Planned Braves stadium move highlights race, class

A sign points shoppers to the valet parking at Cobb County's Cumberland Mall, less than two miles from where the Atlanta Braves plan to build a new stadium, Wednesday, Nov. 20, 2013, in Atlanta.
A sign points shoppers to the valet parking at Cobb County’s Cumberland Mall, less than two miles from where the Atlanta Braves plan to build a new stadium, Wednesday, Nov. 20, 2013, in Atlanta.

ATLANTA (AP) — For the Braves, abandoning downtown Atlanta for the suburbs means moving closer to the team’s fan base and developing money-making restaurants and amenities. Team officials say it’s simply good business.
But the decision also highlights long-standing disparities over wealth, where people live and transportation — all facets of life connected to race and social class in Atlanta. The Braves will be moving from an area that’s predominantly Black and relatively poor compared to whiter Cobb County — where the team says more ticket-buyers live. Although it is long past segregation, the hometown of slain civil rights leader Martin Luther King Jr. is far from integrated, and the city’s politics, business and even sports teams reflect that gap.
Consider what Rick Grimes views from his home blocks from Turner Field each time there’s a game: fans, mostly White, streaming past on the sidewalk.
“I would say the large majority of people who support the Braves are White folks,” said Grimes, who is African-American.
Willie Andrews stands on the front porch of his home in the Mechanicsville neighborhood surrounding the Atlanta Braves stadium, Wednesday, Nov. 20, 2013, in Atlanta. (AP Photo/David Goldman)
Willie Andrews stands on the front porch of his home in the Mechanicsville neighborhood surrounding the Atlanta Braves stadium, Wednesday, Nov. 20, 2013, in Atlanta. (AP Photo/David Goldman)

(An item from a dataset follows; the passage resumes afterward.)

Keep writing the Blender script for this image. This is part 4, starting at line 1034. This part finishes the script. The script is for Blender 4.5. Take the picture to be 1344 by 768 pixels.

While no one would reasonably accuse the Braves of making a decision based on race or class, one scholar says major attractions often migrate toward money.
“It becomes a class issue in a lot of ways,” said Larry Keating, a Georgia Tech professor emeritus who has studied Atlanta’s development. “A lot of the primo stuff that is highly valued by the society ends up going where the wealthiest areas are.”
Team officials say they were looking at other factors. When Atlanta did not negotiate terms acceptable to the Braves, the team found a suburban government willing to pay for a chunk of the proposed stadium. The Braves will also own the property around the stadium, meaning it can develop restaurants and stores within walking distance. There are few amenities around Turner Field. Team officials say the new site would offer better transportation access considering the majority of fans come from north of the city.
“We don’t look at the exact makeup of the race, religion factor of that ticket buyer,” said Derek Schiller, executive vice president of sales and marketing for the Braves. “What we’re concerned about as a business that sells tickets is where do our ticket buyers come from? … We are moving closer to where the majority of our ticket buyers come from.”
Like many cities, metro Atlanta has an urban core that includes a large population of Black residents and suburbs that are typically whiter. Atlanta famously marketed itself as “The City Too Busy To Hate” as other Southern cities resisted integration. But the city has long-standing racial divisions.